J’ai connu Charley Bob il y a une vingtaine d’années peu après qu’il ait fondé Jah Legacy avec Manu son chanteur, qui lui reste toujours aux commandes du groupe. Je l’ai d’abord vu comme un jeune guitariste bosseur, inspiré, perfectionniste et créatif puis comme un adulte intelligent, drôle et toujours partant pour sourire. Il y a peu l’envie de créer sa propre musique le taraude au point de sauter les pas avec cet EP “Visage pâle”. Il y explore avec talent et ironie le mal être qui nous touche aujourd’hui, nous, enfants occidentaux gâtés de la terre, goinfrés d’opportunités encombrantes qu’un monde sans limite nous offre. Pourtant oubliant souvent de nous en réjouir, nous courrons toujours à la recherche de ce qui pourrait combler ce vide né de l’embarras d’un trop plein de volontés contradictoires.

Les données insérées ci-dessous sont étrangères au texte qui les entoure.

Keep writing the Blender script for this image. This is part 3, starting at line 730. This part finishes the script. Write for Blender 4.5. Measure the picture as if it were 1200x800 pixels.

Serpentant entre le chic désabusé d’un Louis Chedid raggamufinisé et le sens de la formule d’un Taïro jouissant à chaque instant du monde qui l’entoure, Charley Bob nous livre un EP chargé d’intelligence et d’à-propos. Ses 5 titres sont portés par un chant feutré et justement posé rythmiquement et par des arrangements élégants et percutants à la fois. Cet EP possède une personnalité musicale et c’est une ensemble très réussi et cohérent autour de l’univers mental de Charley et son goût pour l’autodérision, la seule forme d’humour avec laquelle on est sûr de ne vexer personne,
Il y met en scène le monde tel qu’un jeune quarantenaire occidental peut le voir. Dans une société de consommation qui a réussi à atteindre son but ultime, à savoir un paroxysme du manque, morbide ou jubilatoire selon les jours, je dis souvent que la pertinence des mots employés pour décrire le problème est la première étape pour trouver la solution sans se tromper de combat. Charley y parvient à merveille, armé de la concision de l’artiste et de son sourire faussement désabusé, à nous ensuite de concocter le remède.